We passed through and the vision of this dreamy Americana subsided. But now I was utterly confused. What was that?, what is Anthem? Was it a northern suburb of Phoenix? It was, but no, it was something more. It was a recreation of a suburb. It was an imitation, a place evoking suburbia. It was homage to the escapism and the isolationism of affluent America, an escape that was promised and delivered to the White affluent middle class of the post war U.S. It was a habitat and a monument to those now calling out greedily and ignorantly, “where’s mine?!” It would be the home to thousands of Arizonans, members of the suburban class – those who live in suburbs, drive suburbans, a genuinely reactionary and dangerous lot of people. Many were already there eagerly filling shopping carts with thickly packaged foods, permanently fresh selections of vegetables, pumping gas, watching television, taking their Wellbutrin, fitting into that pair of tight jeans, or not. They were there already, and more were coming. They’re out there right now, playing golf, hanging yellow ribbons, asking, “Why do they hate us?”
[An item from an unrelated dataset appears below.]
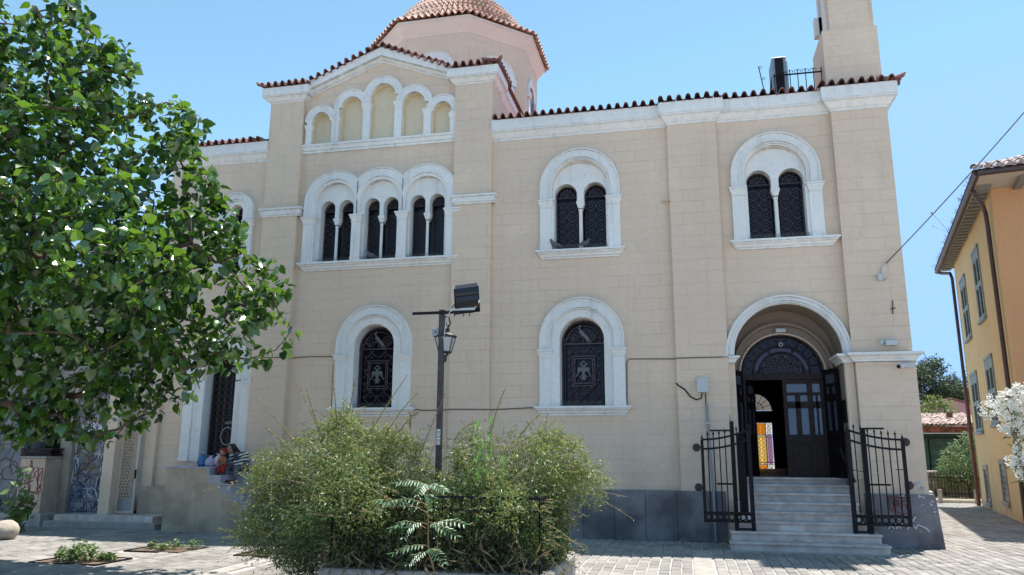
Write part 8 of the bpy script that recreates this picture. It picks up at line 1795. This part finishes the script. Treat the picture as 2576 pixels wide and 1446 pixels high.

My perception into this America subsided. The bus rolled into Phoenix. The sky was red and brown from a dust storm, or was it smog? It was both. The sun was setting which only intensified the Marsian landscape. Out the window I gazed upon emptied out factories, warehouses, mean streets. The vegetation was dying. Not a drop of water was in sight. This was not America, not Arizona, this was not Phoenix. This was a vision of the future. Anthem, the green lawns and cornucopian SUVs, and now a dead city, a Phoenix that had no hope of rising from these ashes. The streets were stained, smelly, baked. The driver informed us that the temperature outside the bus exceeded 110 degrees. He recommended that we remain on the bus while in the station. We drove into the Barry Goldwater memorial terminal of the Phoenix international airport. It was a dark cavernous structure lit entirely by intense high pressure sodium lamps. Everything was orange and black. There was no sky. The air buzzed with the incessant rumble of motors. The vision intensified: This was a window into the future. I closed my eyes trying to regain reality. I could tell we had exited the terminal as the echoing motors subsided. I opened my eyes but the sky looked dark and muddy like the terminal’s ceiling. Everything was orange and black, the dust and smog was overwhelming. A homeless man lay on fake grass outside of the airport. Anthem and this? Is this the future? Orange and black?